There's a pretty convincing match between catchers' average pop time and how well they rank on Baseball Prospectus' advanced throwing stats. BP's top 10 throwing catchers last year all had faster-than-average pop times.



Don't use it for what it's not. It's not the final say on how good a catcher is at stopping the running game. It probably can't tell you, without any other context, how good or bad any individual throw was. It won't prove one catcher is better than another. It doesn't aspire to be any of those things, at least not now.



What it does do is introduce you to a catcher's physical skills. In combination with your own eyes, or over the course of dozens of throws, it can illuminate the reasons a catcher was successful at stopping the running game and help separate his skills from those of his pitchers. It can undoubtedly tell you who has the strongest arm, if not the most effective one. It's primarily descriptive but can be paired with other information to help pass judgment. And as we get more data from Statcast, it could end up even answering the bigger questions about catcher performance, once we can pair the pop times with pitcher delivery times, catcher accuracy, infielders' tag times and baserunners' jumps and sprint speeds.

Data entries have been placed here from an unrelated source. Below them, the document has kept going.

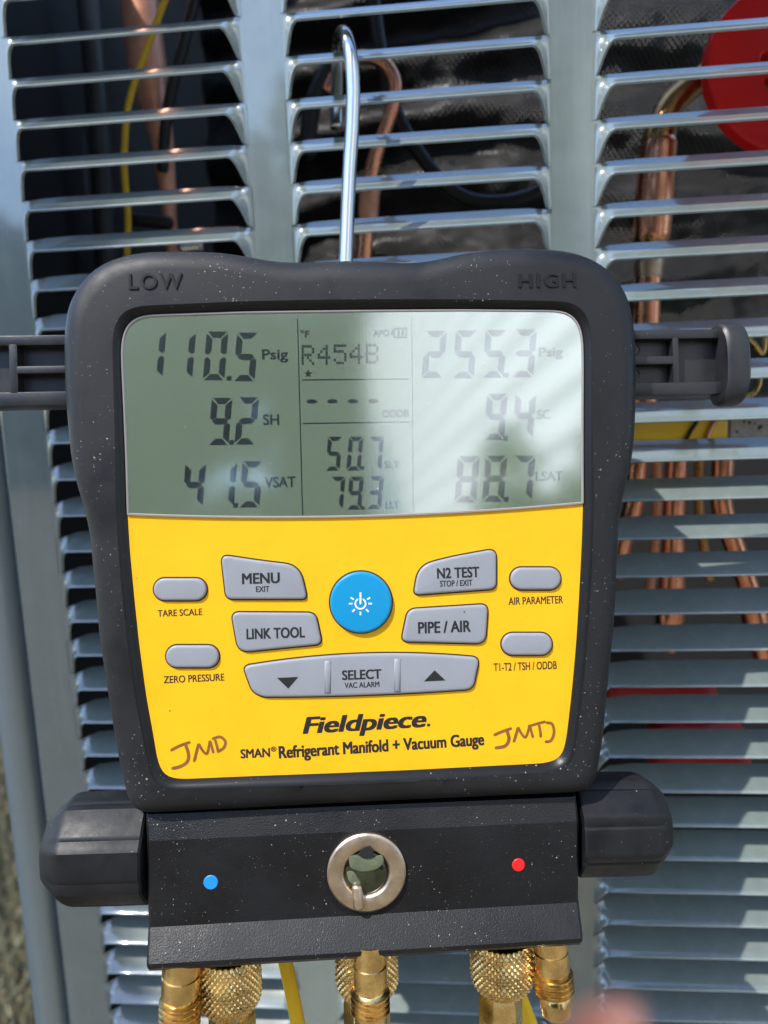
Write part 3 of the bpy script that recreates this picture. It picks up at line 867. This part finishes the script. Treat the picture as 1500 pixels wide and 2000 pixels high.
for x0, ya, yb in ((640, 1291, 1354), (776, 1287, 1351)):
    p = [gp(x0 - 6, ya, BH), gp(x0 + 6, ya, BH), gp(x0 + 6, yb, BH), gp(x0 - 6, yb, BH)]
    V, Fc = rings_mesh([[Vector((*q, BH - 0.0004)) for q in p], [Vector((*q, BH + 0.0001)) for q in p], [Vector((*q, BH + 0.00045)) for q in offset_poly(p, 0.0005)]], True, False, True)
    build('ridge', V, Fc, MAT['button'], bar)
lettering('lettering', 'SELECT', 668, 1308, 745, 1327, BT, MAT['ink'], bar, 0.018)
lettering('lettering', 'VAC ALARM', 673, 1332, 741, 1343, BT, MAT['ink'], bar, 0.012)
poly_print('down_arrow', [[gp(541, 1324, BT), gp(583, 1322, BT), gp(563, 1345, BT)]], BT, MAT['ink'], bar)
poly_print('up_arrow', [[gp(828, 1331, BT), gp(870, 1329, BT), gp(849, 1309, BT)]], BT, MAT['ink'], bar)
pw = button('power_button', [(705 + 60 * math.cos(a), 1176 + 59.5 * math.sin(a)) for a in [2 * math.pi * k / 64 for k in range(64)]], MAT['blue'], 0.0016)
PT = 0.0016 + 0.00006
def arc_ring(cx, cy, r0, r1, a0, a1, n=28):
    A = [R(a0 + (a1 - a0) * k / n) for k in range(n + 1)]
    return [[gp(cx + r * math.cos(t), cy + r * math.sin(t), PT) for t, r in ((A[k], r0), (A[k], r1), (A[k + 1], r1), (A[k + 1], r0))] for k in range(n)]
icon = arc_ring(704, 1179, 8.6, 11.6, -62, 242)
def bar_px(x0, y0, x1, y1, t):
    d = Vector((x1 - x0, y1 - y0)).normalized(); n = Vector((-d.y, d.x)) * t / 2
    return [gp(x0 + n.x, y0 + n.y, PT), gp(x1 + n.x, y1 + n.y, PT), gp(x1 - n.x, y1 - n.y, PT), gp(x0 - n.x, y0 - n.y, PT)]
icon.append(bar_px(704, 1157, 704, 1180, 3.4))
for a in (-32, 0, 45, 90, 135, 180, 212):
    c, s = math.cos(R(a)), math.sin(R(a))
    icon.append(bar_px(704 + 15.5 * c, 1179 + 15.5 * s, 704 + 22.5 * c, 1179 + 22.5 * s, 3))
poly_print('power_symbol', icon, PT, MAT['white'], pw)

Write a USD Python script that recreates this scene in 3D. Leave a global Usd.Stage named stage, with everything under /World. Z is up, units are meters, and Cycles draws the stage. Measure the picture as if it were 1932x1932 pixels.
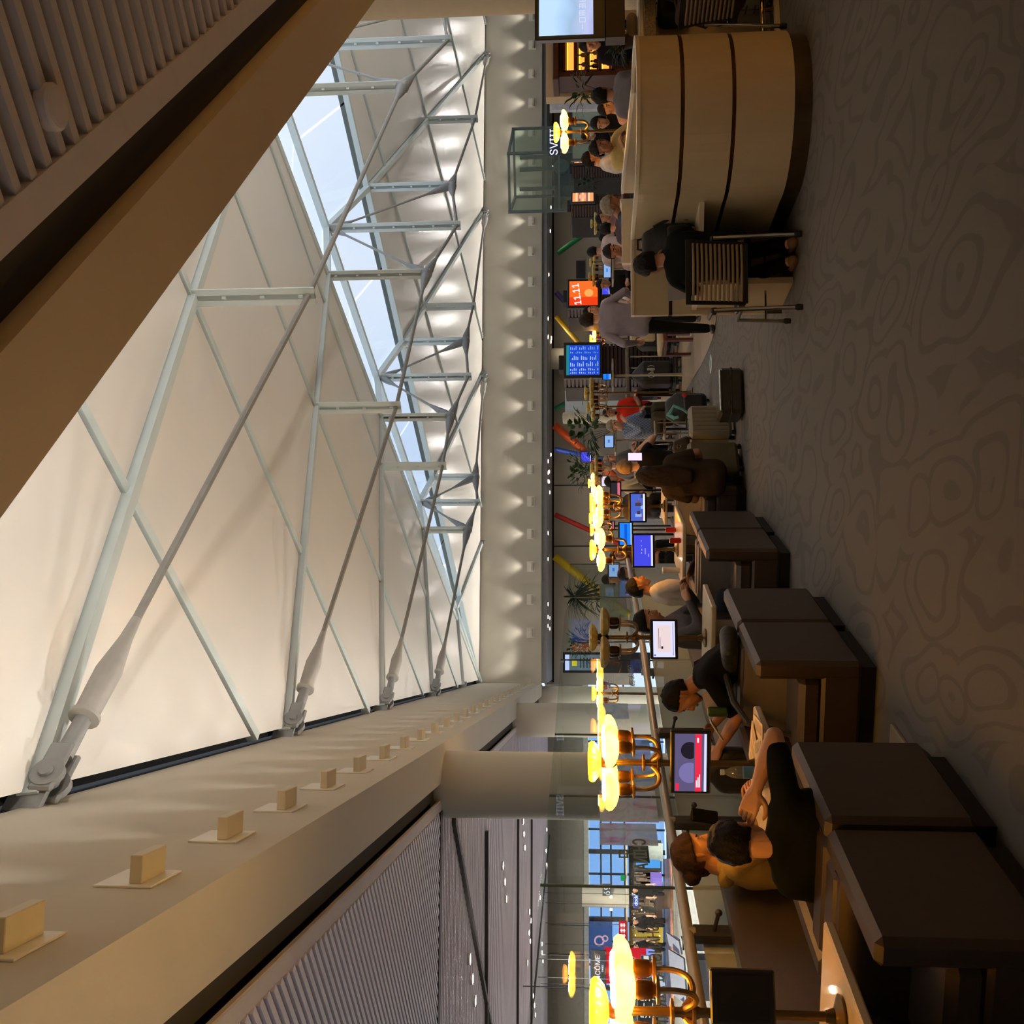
import math, random
import numpy as np, trimesh, manifold3d as m3, shapely.geometry as sg
from shapely.ops import unary_union
import usdkit, meshkit
from pxr import Usd, UsdGeom, UsdLux, UsdShade, Sdf, Gf

stage = Usd.Stage.CreateInMemory()
UsdGeom.SetStageUpAxis(stage, UsdGeom.Tokens.z)
UsdGeom.SetStageMetersPerUnit(stage, 1.0)
UsdGeom.Xform.Define(stage, '/World'); stage.SetDefaultPrim(stage.GetPrimAtPath('/World'))
UsdGeom.Scope.Define(stage, '/World/Looks')
random.seed(7); RNG = np.random.default_rng(7)
PI = math.pi

# ------------------------------------------------------------------ camera (held on its side: the photo lies rotated a quarter turn)
YAW, PITCH, ROLL, FPX, EYE = 0.132328, 0.0762127, -0.0049914, 1983.9, 1.6
_f = np.array([math.sin(YAW)*math.cos(PITCH), math.cos(YAW)*math.cos(PITCH), math.sin(PITCH)])
_r = np.array([math.cos(YAW), -math.sin(YAW), 0.0]); _u = np.cross(_r, _f)
RT = _r*math.cos(ROLL) + _u*math.sin(ROLL)
DN = -(-_r*math.sin(ROLL) + _u*math.cos(ROLL))
EYEP = np.array([0, 0, EYE])
cam = UsdGeom.Camera.Define(stage, '/World/Camera')
M4 = Gf.Matrix4d(*DN, 0, *RT, 0, *(-_f), 0, *EYEP, 1)
cam.AddTransformOp().Set(M4)
cam.CreateHorizontalApertureAttr(36.0); cam.CreateVerticalApertureAttr(36.0)
cam.CreateFocalLengthAttr(36.0*FPX/1932); cam.CreateClippingRangeAttr(Gf.Vec2f(0.05, 400))
cam.CreateExposureAttr(0.42)

# ------------------------------------------------------------------ sky (dusk, thin cloud) seen through the roof glazing and the far windows
sky_mat = usdkit.material(stage, '/World/Looks/dusk_sky', {
    'tc': ('texture_coordinate', {}),
    'n': ('noise_texture', {'scale': 2.2, 'detail': 5.0, 'roughness': 0.55}),
    'cl': ('rgb_ramp', {'ramp': [(0.35, (0.55, 0.68, 0.88)), (0.65, (0.86, 0.90, 0.97))]}),
    'bg': ('background_shader', {'strength': 1.1})},
    [('tc.generated', 'n.vector'), ('n.fac', 'cl.fac'), ('cl.color', 'bg.color')], surface='bg.background')
dome = UsdLux.DomeLight.Define(stage, '/World/Sky'); dome.CreateIntensityAttr(1.0)
UsdShade.MaterialBindingAPI.Apply(dome.GetPrim()).Bind(sky_mat)

UPL = 10.4          # radiance of the up-lights on the beams
LAMP = 18.0          # radiance of the amber glass lamp shades
DOWN = 220.0         # radiance of the small downlights
ROOMD = 1.0

def spotlight(path, pos, d, radius, power, cone, color):
    L = UsdLux.SphereLight.Define(stage, path); L.CreateRadiusAttr(radius); L.CreateIntensityAttr(power); L.CreateColorAttr(Gf.Vec3f(*color))
    sh = UsdLux.ShapingAPI.Apply(L.GetPrim()); sh.CreateShapingConeAngleAttr(cone); sh.CreateShapingConeSoftnessAttr(.5)
    d = np.asarray(d, float); d = d/np.linalg.norm(d); x = np.cross([0, 1, 0], -d) if abs(d[1]) < .9 else np.array([1., 0, 0]); x /= np.linalg.norm(x); y = np.cross(-d, x)
    L.AddTransformOp().Set(Gf.Matrix4d(*x, 0, *y, 0, *(-d), 0, *map(float, pos), 1)); return L
def rectlight(path, pos, down, w, h, power, color=(1, 1, 1)):
    L = UsdLux.RectLight.Define(stage, path)
    L.CreateWidthAttr(w); L.CreateHeightAttr(h); L.CreateIntensityAttr(power); L.CreateColorAttr(Gf.Vec3f(*color))
    d = np.asarray(down, float); d /= np.linalg.norm(d)
    x = np.cross([0, 1, 0], -d) if abs(d[1]) < .9 else np.array([1., 0, 0]); x /= np.linalg.norm(x); y = np.cross(-d, x)
    L.AddTransformOp().Set(Gf.Matrix4d(*x, 0, *y, 0, *(-d), 0, *map(float, pos), 1))
    return L

# ------------------------------------------------------------------ pixel -> world helpers (photo pixels, 1932 x 1932)
def ray(x, y): return _f*FPX + RT*((1932-y)-966) + DN*(x-966)
def G(x, y, z=0.0):
    v = ray(x, y); return EYEP + (z-EYE)/v[2]*v
def P(x, y, Y):
    v = ray(x, y); return EYEP + Y/v[1]*v
def PX(x, y, X):
    v = ray(x, y); return EYEP + X/v[0]*v
def size(px, p): return px*float((np.asarray(p)-EYEP) @ _f)/FPX

# ------------------------------------------------------------------ materials
MATS = {}
def lin(c): return tuple(((v/255.0)/12.92 if v <= 10 else (((v/255.0)+.055)/1.055)**2.4) for v in c)
def mat(name, rgb, rough=.55, metal=0., var=.12, vs=8., bump=0., bs=60., spec=.5, coat=0., emit=0., trans=0., sheen=0.):
    """principled with a procedural tone variation; rgb is sRGB 0-255"""
    if name in MATS: return MATS[name]
    c = np.array(lin(rgb))
    nodes = {'tc': ('texture_coordinate', {}), 'n': ('noise_texture', {'scale': vs, 'detail': 3.0}),
             'r': ('rgb_ramp', {'ramp': [(.3, tuple(c*(1-var))), (.7, tuple(np.minimum(c*(1+var), 1)))]}),
             'p': ('principled_bsdf', {'roughness': rough, 'metallic': metal, 'specular_ior_level': spec, 'coat_weight': coat,
                                       'transmission_weight': trans, 'sheen_weight': sheen})}
    links = [('tc.object', 'n.vector'), ('n.fac', 'r.fac'), ('r.color', 'p.base_color')]
    if emit:
        nodes['p'][1]['emission_strength'] = emit; links.append(('r.color', 'p.emission_color'))
    if bump:
        nodes['bn'] = ('noise_texture', {'scale': bs, 'detail': 2.0}); nodes['b'] = ('bump', {'strength': bump, 'distance': .01})
        links += [('tc.object', 'bn.vector'), ('bn.fac', 'b.height'), ('b.normal', 'p.normal')]
    MATS[name] = usdkit.material(stage, '/World/Looks/'+name, nodes, links, surface='p.BSDF')
    return MATS[name]
def glow(name, rgb, strength=1.0):
    if name in MATS: return MATS[name]
    MATS[name] = usdkit.material(stage, '/World/Looks/'+name, {'e': ('emission', {'color': lin(rgb), 'strength': strength})}, surface='e.emission')
    return MATS[name]
def pane(name, tint, gloss=.12, rough=.02, haze=0.):
    if name in MATS: return MATS[name]
    nodes = {'t': ('transparent_bsdf', {'color': tint}), 'g': ('glossy_bsdf', {'color': (.9, .95, .93), 'roughness': rough}),
             'm': ('mix_closure', {'fac': gloss})}
    links = [('t.BSDF', 'm.closure1'), ('g.BSDF', 'm.closure2')]; out = 'm.closure'
    if haze:
        nodes['d'] = ('diffuse_bsdf', {'color': (.55, .6, .55)}); nodes['h'] = ('mix_closure', {'fac': haze})
        links += [('m.closure', 'h.closure1'), ('d.BSDF', 'h.closure2')]; out = 'h.closure'
    MATS[name] = usdkit.material(stage, '/World/Looks/'+name, nodes, links, surface=out)
    return MATS[name]

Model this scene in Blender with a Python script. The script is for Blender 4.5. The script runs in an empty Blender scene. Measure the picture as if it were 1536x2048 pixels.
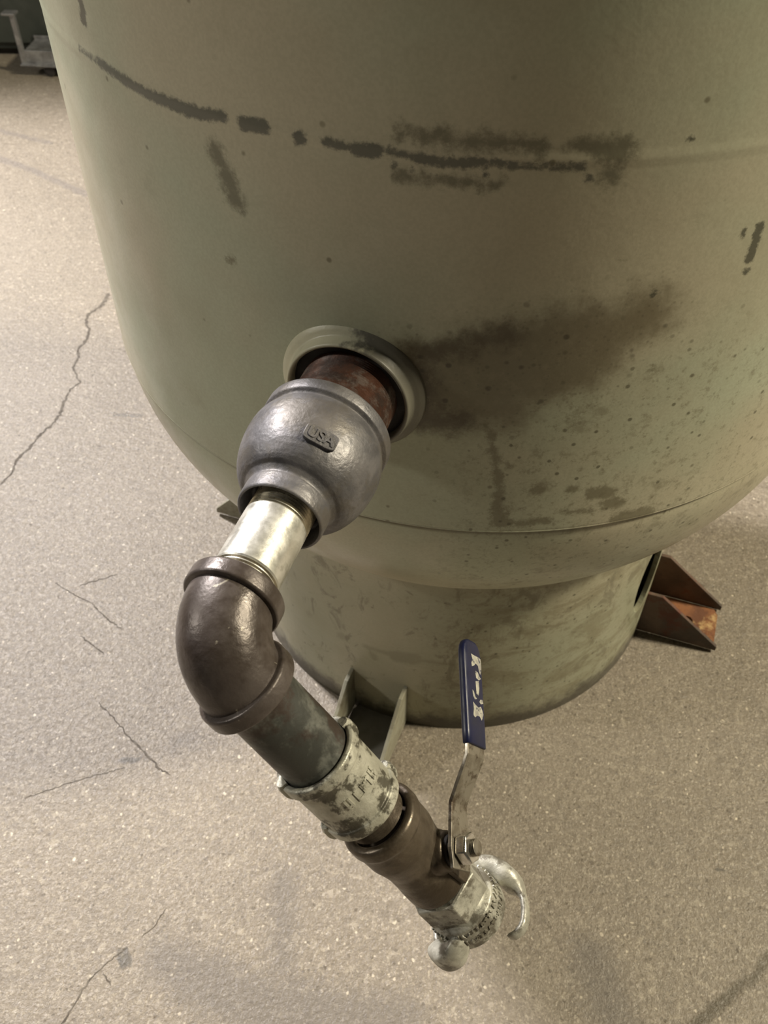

For now, it's a source of data that gives great color (Alfaro's average throw to second is 90 mph!) and offers some new insight into how the game is played. For instance: The fact that pop times are faster on unsuccessful throws than on successful throws is new to me! It might seem intuitive now that I know, but it's definitely not something I already was intuiting. Pop times taught me something about catcher behavior. I imagine it won't be the last time.